#### [INFORMATION PROVIDED]
>> Begin

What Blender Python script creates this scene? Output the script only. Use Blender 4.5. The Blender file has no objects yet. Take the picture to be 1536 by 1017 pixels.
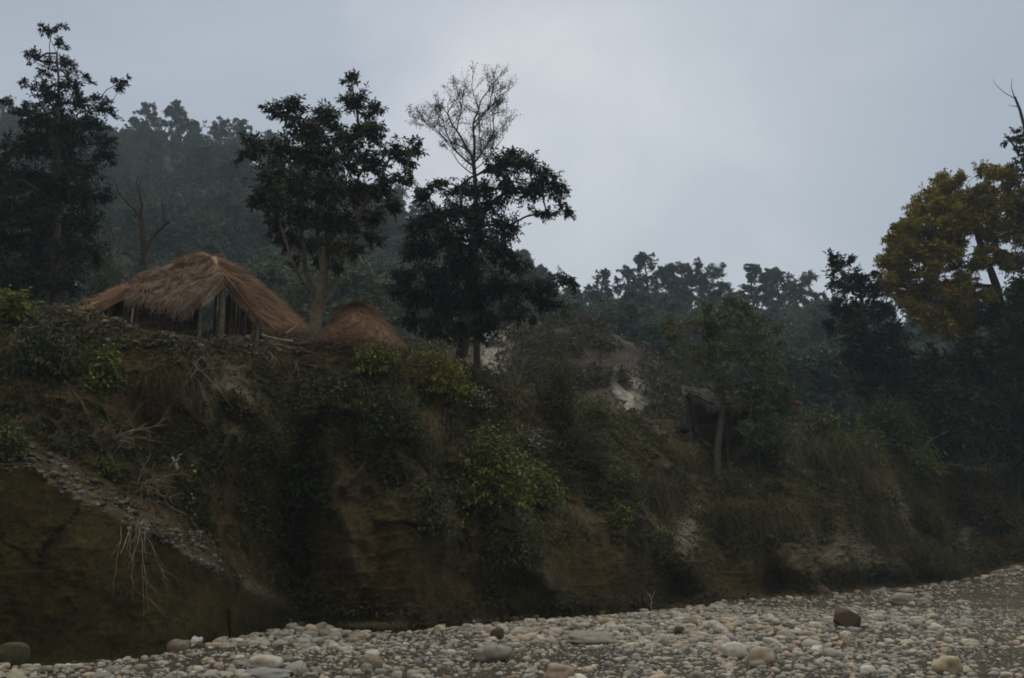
import bpy, math, random
import numpy as np
from mathutils import Vector
from mathutils.bvhtree import BVHTree

rng = np.random.default_rng(11)
random.seed(11)
scene = bpy.context.scene
COL = scene.collection

# ------------------------------------------------------------------ camera geometry
F = 1507.0                       # focal length in pixels of the 1536 wide photograph
TAN = (810 - 508.5) / F
PITCH = math.atan(TAN)
CP, SP = math.cos(PITCH), math.sin(PITCH)
CZ = 2.2


def P(px, py, D):
    """point at picture column px, row py and distance D along the ground"""
    px, py, D = np.broadcast_arrays(np.asarray(px, float), np.asarray(py, float), np.asarray(D, float))
    x = (px - 768) / F
    y = (508.5 - py) / F
    dy = CP - y * SP
    dz = SP + y * CP
    k = D / dy
    return np.stack([x * k, D, CZ + dz * k], -1)


def ground_D(py, z=0.0):
    y = (508.5 - np.asarray(py, float)) / F
    return (z - CZ) * (CP - y * SP) / (SP + y * CP)


def mpp(D):
    return D / 1480.0


# ------------------------------------------------------------------ noise
def _h(ix, iy, iz):
    n = (ix.astype(np.int64) * 374761393 + iy.astype(np.int64) * 668265263 + iz.astype(np.int64) * 2147483647 + 1013904223) & 0xFFFFFFFF
    n = ((n ^ (n >> 13)) * 1274126177) & 0xFFFFFFFF
    n = ((n ^ (n >> 16)) * 2246822519) & 0xFFFFFFFF
    return ((n ^ (n >> 15)) & 0xFFFFFF) / float(0xFFFFFF)


def vnoise(p):
    p = np.asarray(p, float)
    i = np.floor(p).astype(np.int64)
    f = p - i
    f = f * f * (3 - 2 * f)
    r = 0
    for dx in (0, 1):
        for dy in (0, 1):
            for dz in (0, 1):
                w = (f[..., 0] if dx else 1 - f[..., 0]) * (f[..., 1] if dy else 1 - f[..., 1]) * (f[..., 2] if dz else 1 - f[..., 2])
                r = r + w * _h(i[..., 0] + dx, i[..., 1] + dy, i[..., 2] + dz)
    return r * 2 - 1


def fbm(p, o=4, seed=0.0):
    p = np.asarray(p, float) + seed * 17.13
    a, s, r = 1.0, 0.0, 0
    for _ in range(o):
        r = r + a * vnoise(p)
        s += a
        a *= 0.5
        p = p * 2.03 + 3.7
    return r / s


def sstep(a, b, x):
    t = np.clip((np.asarray(x, float) - a) / (b - a), 0, 1)
    return t * t * (3 - 2 * t)


def unit(v):
    return v / np.maximum(np.linalg.norm(v, axis=-1, keepdims=True), 1e-9)


def rdirs(n):
    return unit(rng.normal(size=(n, 3)))


# ------------------------------------------------------------------ mesh building
class Geo:
    def __init__(s):
        s.V, s.Fs, s.T, s.n = [], [], [], 0

    def add(s, V, Fc, tint=None):
        V = np.asarray(V, float).reshape(-1, 3)
        s.V.append(V)
        s.Fs.append(np.asarray(Fc, np.int64) + s.n)
        if tint is None:
            tint = np.full(len(V), 0.5)
        s.T.append(np.asarray(tint, float))
        s.n += len(V)

    def build(s, name, mat, parent=None, smooth=False):
        if s.T[0].ndim == 2:
            return mesh_obj(name, np.concatenate(s.V), s.Fs, mat, parent, smooth, col=np.concatenate(s.T))
        return mesh_obj(name, np.concatenate(s.V), s.Fs, mat, parent, smooth, tint=np.concatenate(s.T))


def mesh_data(name, V, Fs, tint=None, col=None, smooth=False):
    me = bpy.data.meshes.new(name)
    V = np.asarray(V, np.float32)
    me.vertices.add(len(V))
    me.vertices.foreach_set("co", V.ravel())
    idx = np.concatenate([f.ravel() for f in Fs]).astype(np.int32)
    tot = np.concatenate([np.full(len(f), f.shape[1], np.int32) for f in Fs])
    st = np.concatenate([[0], np.cumsum(tot)[:-1]]).astype(np.int32)
    me.loops.add(len(idx))
    me.loops.foreach_set("vertex_index", idx)
    me.polygons.add(len(tot))
    me.polygons.foreach_set("loop_start", st)
    me.polygons.foreach_set("use_smooth", np.full(len(tot), smooth, dtype=bool))
    if tint is not None:
        a = me.attributes.new("tint", 'FLOAT', 'POINT')
        a.data.foreach_set("value", np.asarray(tint, np.float32))
    if col is not None:
        a = me.attributes.new("col", 'FLOAT_COLOR', 'POINT')
        c = np.ones((len(V), 4), np.float32)
        c[:, :3] = col
        a.data.foreach_set("color", c.ravel())
    me.update(calc_edges=True)
    return me


def mesh_obj(name, V, Fs, mat, parent=None, smooth=False, tint=None, col=None):
    me = mesh_data(name, V, Fs, tint, col, smooth)
    if mat is not None:
        me.materials.append(mat)
    o = bpy.data.objects.new(name, me)
    COL.objects.link(o)
    if parent is not None:
        o.parent = parent
        o.matrix_parent_inverse = parent.matrix_basis.inverted()
    return o


def tag(o, label=None, cat=None, group=None, kind=None):
    if label:
        o["label"] = label
    if cat:
        o["category"] = cat
    if group:
        o["group"] = group
    if kind:
        o["kind"] = kind
    return o


def thing(name, label, cat, loc, group=None):
    o = bpy.data.objects.new(name, None)
    o.empty_display_size = 0.3
    COL.objects.link(o)
    o.location = Vector(loc)
    bpy.context.view_layer.update()
    return tag(o, label, cat, group)


def copy_tree(o, label):
    c = o.copy()
    COL.objects.link(c)
    c["label"] = label
    for ch in list(o.children):
        k = ch.copy()
        COL.objects.link(k)
        k.parent = c
    return c


def tube(g, pts, rad, sides=7, tint=0.5):
    pts = np.asarray(pts, float)
    n = len(pts)
    rad = np.broadcast_to(np.asarray(rad, float), (n,))
    t = unit(np.gradient(pts, axis=0))
    ref = np.array([0.31, 0.17, 0.93]) if abs(t[:, 2]).mean() < 0.8 else np.array([0.9, 0.3, 0.2])
    a = unit(np.cross(t, ref))
    b = np.cross(t, a)
    ang = np.arange(sides) * 2 * math.pi / sides
    V = pts[:, None] + rad[:, None, None] * (np.cos(ang)[None, :, None] * a[:, None] + np.sin(ang)[None, :, None] * b[:, None])
    i = np.arange(n - 1)[:, None] * sides
    j = np.arange(sides)[None]
    k = (j + 1) % sides
    Fq = np.stack([i + j, i + k, i + sides + k, i + sides + j], -1).reshape(-1, 4)
    g.add(V, Fq, np.full(n * sides, tint))
    g.add(V[-1], np.arange(sides)[None], np.full(sides, tint))
    g.add(V[0][::-1], np.arange(sides)[None], np.full(sides, tint))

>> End

#### [OBJECTIVE]
Transcribe all the lines above exactly, apart from the pictures.

#### [FULL OUTPUT]
What Blender Python script creates this scene? Output the script only. Use Blender 4.5. The Blender file has no objects yet. Take the picture to be 1536 by 1017 pixels.
import bpy, math, random
import numpy as np
from mathutils import Vector
from mathutils.bvhtree import BVHTree

rng = np.random.default_rng(11)
random.seed(11)
scene = bpy.context.scene
COL = scene.collection

# ------------------------------------------------------------------ camera geometry
F = 1507.0                       # focal length in pixels of the 1536 wide photograph
TAN = (810 - 508.5) / F
PITCH = math.atan(TAN)
CP, SP = math.cos(PITCH), math.sin(PITCH)
CZ = 2.2


def P(px, py, D):
    """point at picture column px, row py and distance D along the ground"""
    px, py, D = np.broadcast_arrays(np.asarray(px, float), np.asarray(py, float), np.asarray(D, float))
    x = (px - 768) / F
    y = (508.5 - py) / F
    dy = CP - y * SP
    dz = SP + y * CP
    k = D / dy
    return np.stack([x * k, D, CZ + dz * k], -1)


def ground_D(py, z=0.0):
    y = (508.5 - np.asarray(py, float)) / F
    return (z - CZ) * (CP - y * SP) / (SP + y * CP)


def mpp(D):
    return D / 1480.0


# ------------------------------------------------------------------ noise
def _h(ix, iy, iz):
    n = (ix.astype(np.int64) * 374761393 + iy.astype(np.int64) * 668265263 + iz.astype(np.int64) * 2147483647 + 1013904223) & 0xFFFFFFFF
    n = ((n ^ (n >> 13)) * 1274126177) & 0xFFFFFFFF
    n = ((n ^ (n >> 16)) * 2246822519) & 0xFFFFFFFF
    return ((n ^ (n >> 15)) & 0xFFFFFF) / float(0xFFFFFF)


def vnoise(p):
    p = np.asarray(p, float)
    i = np.floor(p).astype(np.int64)
    f = p - i
    f = f * f * (3 - 2 * f)
    r = 0
    for dx in (0, 1):
        for dy in (0, 1):
            for dz in (0, 1):
                w = (f[..., 0] if dx else 1 - f[..., 0]) * (f[..., 1] if dy else 1 - f[..., 1]) * (f[..., 2] if dz else 1 - f[..., 2])
                r = r + w * _h(i[..., 0] + dx, i[..., 1] + dy, i[..., 2] + dz)
    return r * 2 - 1


def fbm(p, o=4, seed=0.0):
    p = np.asarray(p, float) + seed * 17.13
    a, s, r = 1.0, 0.0, 0
    for _ in range(o):
        r = r + a * vnoise(p)
        s += a
        a *= 0.5
        p = p * 2.03 + 3.7
    return r / s


def sstep(a, b, x):
    t = np.clip((np.asarray(x, float) - a) / (b - a), 0, 1)
    return t * t * (3 - 2 * t)


def unit(v):
    return v / np.maximum(np.linalg.norm(v, axis=-1, keepdims=True), 1e-9)


def rdirs(n):
    return unit(rng.normal(size=(n, 3)))


# ------------------------------------------------------------------ mesh building
class Geo:
    def __init__(s):
        s.V, s.Fs, s.T, s.n = [], [], [], 0

    def add(s, V, Fc, tint=None):
        V = np.asarray(V, float).reshape(-1, 3)
        s.V.append(V)
        s.Fs.append(np.asarray(Fc, np.int64) + s.n)
        if tint is None:
            tint = np.full(len(V), 0.5)
        s.T.append(np.asarray(tint, float))
        s.n += len(V)

    def build(s, name, mat, parent=None, smooth=False):
        if s.T[0].ndim == 2:
            return mesh_obj(name, np.concatenate(s.V), s.Fs, mat, parent, smooth, col=np.concatenate(s.T))
        return mesh_obj(name, np.concatenate(s.V), s.Fs, mat, parent, smooth, tint=np.concatenate(s.T))


def mesh_data(name, V, Fs, tint=None, col=None, smooth=False):
    me = bpy.data.meshes.new(name)
    V = np.asarray(V, np.float32)
    me.vertices.add(len(V))
    me.vertices.foreach_set("co", V.ravel())
    idx = np.concatenate([f.ravel() for f in Fs]).astype(np.int32)
    tot = np.concatenate([np.full(len(f), f.shape[1], np.int32) for f in Fs])
    st = np.concatenate([[0], np.cumsum(tot)[:-1]]).astype(np.int32)
    me.loops.add(len(idx))
    me.loops.foreach_set("vertex_index", idx)
    me.polygons.add(len(tot))
    me.polygons.foreach_set("loop_start", st)
    me.polygons.foreach_set("use_smooth", np.full(len(tot), smooth, dtype=bool))
    if tint is not None:
        a = me.attributes.new("tint", 'FLOAT', 'POINT')
        a.data.foreach_set("value", np.asarray(tint, np.float32))
    if col is not None:
        a = me.attributes.new("col", 'FLOAT_COLOR', 'POINT')
        c = np.ones((len(V), 4), np.float32)
        c[:, :3] = col
        a.data.foreach_set("color", c.ravel())
    me.update(calc_edges=True)
    return me


def mesh_obj(name, V, Fs, mat, parent=None, smooth=False, tint=None, col=None):
    me = mesh_data(name, V, Fs, tint, col, smooth)
    if mat is not None:
        me.materials.append(mat)
    o = bpy.data.objects.new(name, me)
    COL.objects.link(o)
    if parent is not None:
        o.parent = parent
        o.matrix_parent_inverse = parent.matrix_basis.inverted()
    return o


def tag(o, label=None, cat=None, group=None, kind=None):
    if label:
        o["label"] = label
    if cat:
        o["category"] = cat
    if group:
        o["group"] = group
    if kind:
        o["kind"] = kind
    return o


def thing(name, label, cat, loc, group=None):
    o = bpy.data.objects.new(name, None)
    o.empty_display_size = 0.3
    COL.objects.link(o)
    o.location = Vector(loc)
    bpy.context.view_layer.update()
    return tag(o, label, cat, group)


def copy_tree(o, label):
    c = o.copy()
    COL.objects.link(c)
    c["label"] = label
    for ch in list(o.children):
        k = ch.copy()
        COL.objects.link(k)
        k.parent = c
    return c


def tube(g, pts, rad, sides=7, tint=0.5):
    pts = np.asarray(pts, float)
    n = len(pts)
    rad = np.broadcast_to(np.asarray(rad, float), (n,))
    t = unit(np.gradient(pts, axis=0))
    ref = np.array([0.31, 0.17, 0.93]) if abs(t[:, 2]).mean() < 0.8 else np.array([0.9, 0.3, 0.2])
    a = unit(np.cross(t, ref))
    b = np.cross(t, a)
    ang = np.arange(sides) * 2 * math.pi / sides
    V = pts[:, None] + rad[:, None, None] * (np.cos(ang)[None, :, None] * a[:, None] + np.sin(ang)[None, :, None] * b[:, None])
    i = np.arange(n - 1)[:, None] * sides
    j = np.arange(sides)[None]
    k = (j + 1) % sides
    Fq = np.stack([i + j, i + k, i + sides + k, i + sides + j], -1).reshape(-1, 4)
    g.add(V, Fq, np.full(n * sides, tint))
    g.add(V[-1], np.arange(sides)[None], np.full(sides, tint))
    g.add(V[0][::-1], np.arange(sides)[None], np.full(sides, tint))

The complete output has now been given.